O que o diretor Ken Loach, o mesmo do denso Eu, Daniel Blake, nos diz no decorrer de Você não Estava Aqui é que a pressuposta liberdade do trabalho autônomo encerra-se como uma corda invisível, amarrada à forca na qual enfiamos nossas cabeças voluntariamente – isso tudo registrado pela economia de uma câmera documental, como se ali a textura da realidade a qual estamos sujeitos fosse o próprio filtro estético.
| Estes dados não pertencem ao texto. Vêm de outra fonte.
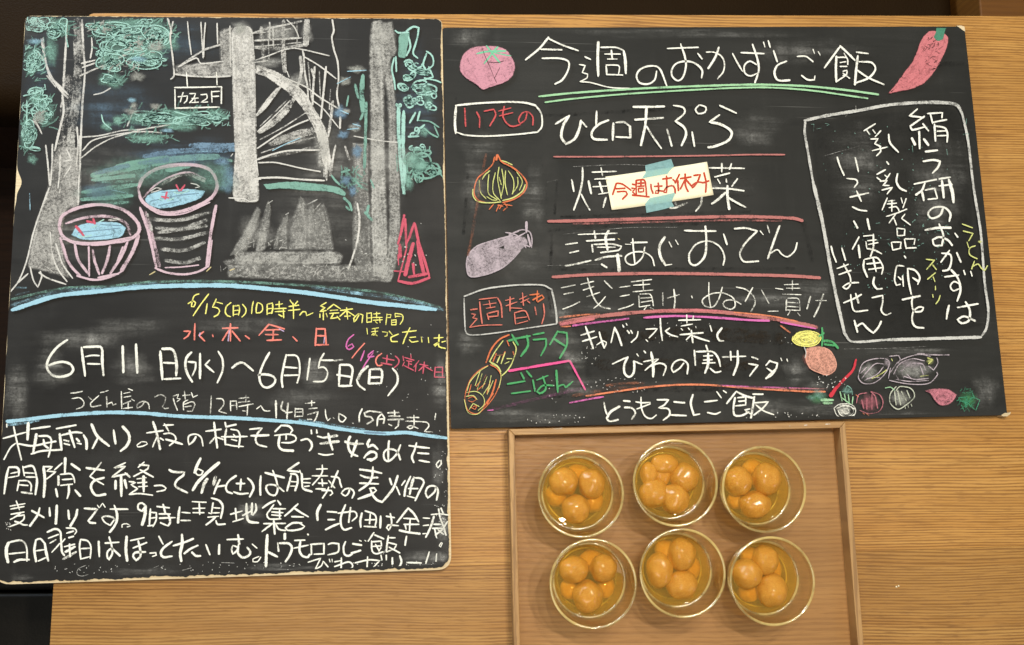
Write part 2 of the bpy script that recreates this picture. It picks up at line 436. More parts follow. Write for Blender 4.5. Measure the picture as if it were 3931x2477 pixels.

Apesar de o filme estar em um chave dramática, quase novelesca, dado esse que gerou diversas críticas a sua estética narrativa, há algo de trágico em Você Não Estava Aqui como também ocorre em Eu, Daniel Blake. Uma profecia autorrealizada se manifesta ao longo das cenas e das relações entranhadas do sistema de entregas, da família e das dinâmicas da cidade. Quando o pai de família pede para que a mãe venda o carro, a fim de dar entrada na compra da van de entregas, o espectador já pode sentir o calafrio da desmedida, o passo maior que as pernas que mais à frente se tornará propulsor de uma crise intransponível na qual a família é a expressão sociológica de um conjunto de pessoas econômica e politicamente exterminadas, pouco a pouco e em pirâmide (o homem, a mulher, os filhos), para que mais uma vez o capitalismo seja autorizado como um regime não apenas material, mas de pensamento, que goza de fortalecimento e legitimidade cada vez que a conjectura de sua superação nos vem como um problema já resolvido e não como um desafio a ser encarado.